Forse laggiù è già qui da un pezzo.
E forse anche noi siamo un po’ laggiù da quando ci è successo.
Forse laggiù è sempre stato qui e non lo sapevamo.
Se è così, allora forse anche lei è qui con noi in ogni momento.
Immagina.
Il tema di Caduto fuori dal tempo, ultimo romanzo di David Grossman, è l’impossibilità da parte dei genitori di rassegnarsi alla morte dei figli.
La sensazione comune in loro è quella di cadere, un vuoto a cui non riescono, e in parte non vogliono, sottrarsi.
Il libro è scritto in una forma quasi epica, con molti personaggi protagonisti (l’uomo che parte, la donna che rimane, il centauro, lo scriba, la moglie dello scriba, il ciabattino, la levatrice, la donna delle reti, il duca, il maestro di aritmetica, ecc. ecc.) che hanno in comune la scomparsa di un figlio.
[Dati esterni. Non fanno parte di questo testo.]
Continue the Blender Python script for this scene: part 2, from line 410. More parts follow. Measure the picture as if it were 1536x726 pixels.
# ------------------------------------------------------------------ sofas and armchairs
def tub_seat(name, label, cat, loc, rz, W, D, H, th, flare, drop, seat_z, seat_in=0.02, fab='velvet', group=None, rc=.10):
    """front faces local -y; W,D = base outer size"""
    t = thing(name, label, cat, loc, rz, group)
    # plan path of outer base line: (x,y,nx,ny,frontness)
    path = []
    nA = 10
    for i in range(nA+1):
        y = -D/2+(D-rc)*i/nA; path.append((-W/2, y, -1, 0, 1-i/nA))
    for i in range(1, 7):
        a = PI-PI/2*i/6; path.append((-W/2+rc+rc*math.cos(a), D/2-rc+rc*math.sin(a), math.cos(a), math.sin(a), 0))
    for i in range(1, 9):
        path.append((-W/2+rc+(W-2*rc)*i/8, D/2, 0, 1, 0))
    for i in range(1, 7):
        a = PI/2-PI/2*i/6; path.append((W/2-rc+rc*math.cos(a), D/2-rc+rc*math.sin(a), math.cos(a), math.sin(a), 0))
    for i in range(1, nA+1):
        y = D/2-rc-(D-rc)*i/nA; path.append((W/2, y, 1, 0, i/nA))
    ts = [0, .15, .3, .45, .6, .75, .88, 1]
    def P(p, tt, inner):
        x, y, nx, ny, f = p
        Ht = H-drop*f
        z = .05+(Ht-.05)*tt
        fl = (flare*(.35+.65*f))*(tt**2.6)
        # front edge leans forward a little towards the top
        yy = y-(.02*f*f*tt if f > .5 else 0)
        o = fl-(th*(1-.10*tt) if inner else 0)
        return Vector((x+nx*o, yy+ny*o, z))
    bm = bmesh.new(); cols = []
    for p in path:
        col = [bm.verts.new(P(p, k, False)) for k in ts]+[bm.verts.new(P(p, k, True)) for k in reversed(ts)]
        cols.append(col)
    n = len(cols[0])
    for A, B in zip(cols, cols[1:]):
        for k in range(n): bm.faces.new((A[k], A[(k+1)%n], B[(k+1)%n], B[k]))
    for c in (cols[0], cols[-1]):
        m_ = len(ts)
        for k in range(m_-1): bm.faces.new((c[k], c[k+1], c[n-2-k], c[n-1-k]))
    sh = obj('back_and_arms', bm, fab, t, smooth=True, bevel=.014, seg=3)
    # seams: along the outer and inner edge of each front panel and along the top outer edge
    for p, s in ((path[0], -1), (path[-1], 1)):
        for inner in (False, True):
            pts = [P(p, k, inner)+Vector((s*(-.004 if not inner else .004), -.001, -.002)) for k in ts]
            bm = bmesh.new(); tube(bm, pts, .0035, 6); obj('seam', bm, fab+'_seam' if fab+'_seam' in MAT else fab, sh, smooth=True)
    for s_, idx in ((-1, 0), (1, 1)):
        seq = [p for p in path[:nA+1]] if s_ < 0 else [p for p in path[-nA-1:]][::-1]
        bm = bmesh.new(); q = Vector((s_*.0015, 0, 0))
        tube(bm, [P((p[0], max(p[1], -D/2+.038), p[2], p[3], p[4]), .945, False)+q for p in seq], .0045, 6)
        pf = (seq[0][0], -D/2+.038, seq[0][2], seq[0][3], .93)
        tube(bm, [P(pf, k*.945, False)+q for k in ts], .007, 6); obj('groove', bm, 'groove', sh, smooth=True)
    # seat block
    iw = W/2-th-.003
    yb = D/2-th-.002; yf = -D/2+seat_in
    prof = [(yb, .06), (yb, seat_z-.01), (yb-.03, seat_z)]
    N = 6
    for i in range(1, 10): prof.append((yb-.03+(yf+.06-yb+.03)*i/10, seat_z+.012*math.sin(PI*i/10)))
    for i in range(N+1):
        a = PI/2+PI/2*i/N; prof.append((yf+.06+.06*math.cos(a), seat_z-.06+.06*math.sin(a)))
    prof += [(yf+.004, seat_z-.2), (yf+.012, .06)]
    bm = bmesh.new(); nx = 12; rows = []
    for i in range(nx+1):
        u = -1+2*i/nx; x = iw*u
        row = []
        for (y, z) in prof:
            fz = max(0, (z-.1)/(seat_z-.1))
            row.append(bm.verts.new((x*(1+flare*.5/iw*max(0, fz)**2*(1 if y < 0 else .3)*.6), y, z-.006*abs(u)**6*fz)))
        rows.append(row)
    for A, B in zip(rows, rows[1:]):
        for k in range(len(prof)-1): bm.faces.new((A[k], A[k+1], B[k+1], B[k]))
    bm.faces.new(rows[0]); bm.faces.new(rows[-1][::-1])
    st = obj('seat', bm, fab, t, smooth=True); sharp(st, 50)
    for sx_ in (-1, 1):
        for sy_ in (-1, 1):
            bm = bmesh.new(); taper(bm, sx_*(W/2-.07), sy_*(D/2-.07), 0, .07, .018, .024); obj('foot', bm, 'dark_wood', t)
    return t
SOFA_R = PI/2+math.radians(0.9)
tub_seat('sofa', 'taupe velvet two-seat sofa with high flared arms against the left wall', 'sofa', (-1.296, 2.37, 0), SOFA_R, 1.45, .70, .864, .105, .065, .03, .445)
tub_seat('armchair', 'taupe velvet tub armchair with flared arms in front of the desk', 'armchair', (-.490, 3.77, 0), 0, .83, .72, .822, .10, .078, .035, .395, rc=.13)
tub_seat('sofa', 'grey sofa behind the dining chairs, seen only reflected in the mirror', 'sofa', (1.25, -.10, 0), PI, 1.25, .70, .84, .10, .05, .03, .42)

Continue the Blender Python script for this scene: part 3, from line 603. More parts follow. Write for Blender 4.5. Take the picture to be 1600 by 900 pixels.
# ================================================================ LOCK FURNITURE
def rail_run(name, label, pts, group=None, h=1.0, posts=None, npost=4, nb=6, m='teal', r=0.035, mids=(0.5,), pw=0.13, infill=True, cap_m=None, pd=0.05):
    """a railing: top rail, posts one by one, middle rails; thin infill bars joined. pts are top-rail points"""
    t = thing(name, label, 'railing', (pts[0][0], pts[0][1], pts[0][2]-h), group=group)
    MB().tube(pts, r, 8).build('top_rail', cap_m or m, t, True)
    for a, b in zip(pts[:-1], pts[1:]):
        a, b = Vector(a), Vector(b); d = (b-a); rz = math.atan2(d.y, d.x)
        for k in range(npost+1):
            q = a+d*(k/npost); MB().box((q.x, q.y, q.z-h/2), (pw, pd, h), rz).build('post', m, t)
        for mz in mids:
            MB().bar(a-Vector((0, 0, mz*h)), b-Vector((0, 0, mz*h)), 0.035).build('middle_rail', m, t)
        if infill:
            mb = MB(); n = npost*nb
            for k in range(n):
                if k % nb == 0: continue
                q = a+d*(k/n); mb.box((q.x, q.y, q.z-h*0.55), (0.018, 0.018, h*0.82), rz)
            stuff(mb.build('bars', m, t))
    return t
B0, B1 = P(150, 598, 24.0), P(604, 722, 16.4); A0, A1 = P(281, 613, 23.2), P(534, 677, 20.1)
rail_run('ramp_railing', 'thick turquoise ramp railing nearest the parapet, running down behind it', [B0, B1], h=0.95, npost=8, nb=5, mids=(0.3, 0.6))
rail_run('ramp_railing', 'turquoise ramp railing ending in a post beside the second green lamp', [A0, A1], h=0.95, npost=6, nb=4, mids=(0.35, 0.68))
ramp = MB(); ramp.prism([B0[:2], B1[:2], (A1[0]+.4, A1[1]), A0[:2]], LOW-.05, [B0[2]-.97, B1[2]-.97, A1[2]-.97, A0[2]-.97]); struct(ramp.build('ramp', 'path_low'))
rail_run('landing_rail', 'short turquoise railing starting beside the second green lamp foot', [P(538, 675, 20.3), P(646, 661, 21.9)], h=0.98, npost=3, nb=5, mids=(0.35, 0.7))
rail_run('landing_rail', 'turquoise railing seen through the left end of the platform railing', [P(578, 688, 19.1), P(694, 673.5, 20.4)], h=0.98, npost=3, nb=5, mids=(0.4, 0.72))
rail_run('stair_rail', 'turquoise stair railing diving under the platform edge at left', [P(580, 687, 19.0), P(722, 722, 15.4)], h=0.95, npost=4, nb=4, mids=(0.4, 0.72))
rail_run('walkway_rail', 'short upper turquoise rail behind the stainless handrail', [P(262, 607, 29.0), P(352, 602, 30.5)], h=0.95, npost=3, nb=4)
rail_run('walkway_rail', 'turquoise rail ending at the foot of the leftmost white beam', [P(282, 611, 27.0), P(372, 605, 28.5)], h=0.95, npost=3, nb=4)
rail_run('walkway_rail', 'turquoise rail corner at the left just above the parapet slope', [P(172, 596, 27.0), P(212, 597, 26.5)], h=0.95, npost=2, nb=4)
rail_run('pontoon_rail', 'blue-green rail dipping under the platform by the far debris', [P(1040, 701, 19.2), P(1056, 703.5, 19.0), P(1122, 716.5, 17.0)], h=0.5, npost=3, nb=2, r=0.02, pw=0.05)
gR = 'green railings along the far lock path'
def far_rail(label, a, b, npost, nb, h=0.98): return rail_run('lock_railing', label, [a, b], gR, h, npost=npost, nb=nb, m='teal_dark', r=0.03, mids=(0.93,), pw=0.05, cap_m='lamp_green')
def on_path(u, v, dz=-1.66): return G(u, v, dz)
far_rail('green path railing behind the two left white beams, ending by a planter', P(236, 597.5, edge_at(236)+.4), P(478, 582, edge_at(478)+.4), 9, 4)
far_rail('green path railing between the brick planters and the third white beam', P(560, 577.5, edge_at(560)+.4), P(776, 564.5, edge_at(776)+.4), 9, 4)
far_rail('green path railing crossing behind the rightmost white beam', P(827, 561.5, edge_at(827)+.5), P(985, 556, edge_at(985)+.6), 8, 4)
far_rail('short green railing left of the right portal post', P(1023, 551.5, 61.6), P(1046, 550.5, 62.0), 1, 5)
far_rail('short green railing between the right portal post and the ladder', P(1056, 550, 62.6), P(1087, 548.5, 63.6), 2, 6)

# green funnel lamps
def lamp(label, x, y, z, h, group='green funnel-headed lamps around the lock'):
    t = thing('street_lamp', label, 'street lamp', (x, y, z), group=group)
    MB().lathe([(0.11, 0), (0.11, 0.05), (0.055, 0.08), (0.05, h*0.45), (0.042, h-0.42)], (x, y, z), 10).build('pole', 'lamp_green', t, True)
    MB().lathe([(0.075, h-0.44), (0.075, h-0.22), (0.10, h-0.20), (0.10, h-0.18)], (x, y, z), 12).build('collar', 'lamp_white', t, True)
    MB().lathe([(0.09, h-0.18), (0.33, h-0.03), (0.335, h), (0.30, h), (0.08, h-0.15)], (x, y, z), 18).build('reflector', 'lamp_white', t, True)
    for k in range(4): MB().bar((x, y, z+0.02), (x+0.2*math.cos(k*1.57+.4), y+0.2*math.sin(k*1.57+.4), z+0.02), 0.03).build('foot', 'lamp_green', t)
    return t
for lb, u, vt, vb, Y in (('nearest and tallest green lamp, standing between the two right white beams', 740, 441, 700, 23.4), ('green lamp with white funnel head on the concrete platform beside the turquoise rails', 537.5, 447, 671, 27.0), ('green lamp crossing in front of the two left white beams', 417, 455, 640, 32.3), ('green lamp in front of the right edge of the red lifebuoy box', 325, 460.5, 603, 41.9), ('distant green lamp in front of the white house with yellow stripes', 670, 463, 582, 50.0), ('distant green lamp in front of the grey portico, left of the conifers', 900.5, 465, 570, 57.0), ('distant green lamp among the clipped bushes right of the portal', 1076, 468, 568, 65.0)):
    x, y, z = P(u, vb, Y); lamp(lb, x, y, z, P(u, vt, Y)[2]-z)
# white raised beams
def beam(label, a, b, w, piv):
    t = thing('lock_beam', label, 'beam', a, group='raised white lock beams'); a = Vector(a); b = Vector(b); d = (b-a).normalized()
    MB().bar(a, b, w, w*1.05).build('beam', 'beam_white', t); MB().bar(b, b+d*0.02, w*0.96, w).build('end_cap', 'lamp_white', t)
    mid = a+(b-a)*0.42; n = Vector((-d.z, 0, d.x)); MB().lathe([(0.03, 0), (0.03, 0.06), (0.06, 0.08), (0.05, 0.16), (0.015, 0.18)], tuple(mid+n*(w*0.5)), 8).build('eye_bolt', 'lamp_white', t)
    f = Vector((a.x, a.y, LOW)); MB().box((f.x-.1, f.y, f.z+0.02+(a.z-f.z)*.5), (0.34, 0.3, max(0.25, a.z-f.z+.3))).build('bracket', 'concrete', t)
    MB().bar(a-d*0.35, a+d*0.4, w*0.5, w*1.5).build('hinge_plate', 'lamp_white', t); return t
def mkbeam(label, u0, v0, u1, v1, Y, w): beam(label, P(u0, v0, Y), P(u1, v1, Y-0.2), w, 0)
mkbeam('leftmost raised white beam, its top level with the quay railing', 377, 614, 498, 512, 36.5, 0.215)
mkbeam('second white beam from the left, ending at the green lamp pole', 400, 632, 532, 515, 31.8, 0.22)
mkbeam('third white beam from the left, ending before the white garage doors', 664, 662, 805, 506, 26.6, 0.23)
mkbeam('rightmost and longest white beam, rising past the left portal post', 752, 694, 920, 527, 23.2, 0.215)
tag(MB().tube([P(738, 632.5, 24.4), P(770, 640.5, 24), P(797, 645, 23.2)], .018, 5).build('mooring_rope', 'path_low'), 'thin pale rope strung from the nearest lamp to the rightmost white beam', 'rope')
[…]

Ciascuno di essi rievoca i propri ricordi legati alle differenti età degli scomparsi, in una sorta di racconto persona per persona che ricorda lo sceneggiato televisivo sull’Odissea degli anni sessanta nel quale le vicende erano intervallate dalle voci in coro delle ancelle.
Qui è lo scriba che per quasi tutto il romanzo prende in qualche modo il ruolo di narratore ed il tono del racconto appare quasi sottomesso e rispettoso del dolore altrui, anche a causa del proprio.
Tuttavia un clima di non pieno coinvolgimento rimane, pur rendendo questo libro un lungo richiamo a sofferenze senza via di uscita.
In completa contrapposizione a quanto qui raffigurato viene in mente il testo di Osho Perché dovrei affliggermi ora?
Un bel dibattito potrebbe nascere e svilupparsi dopo la lettura di entrambi i titoli.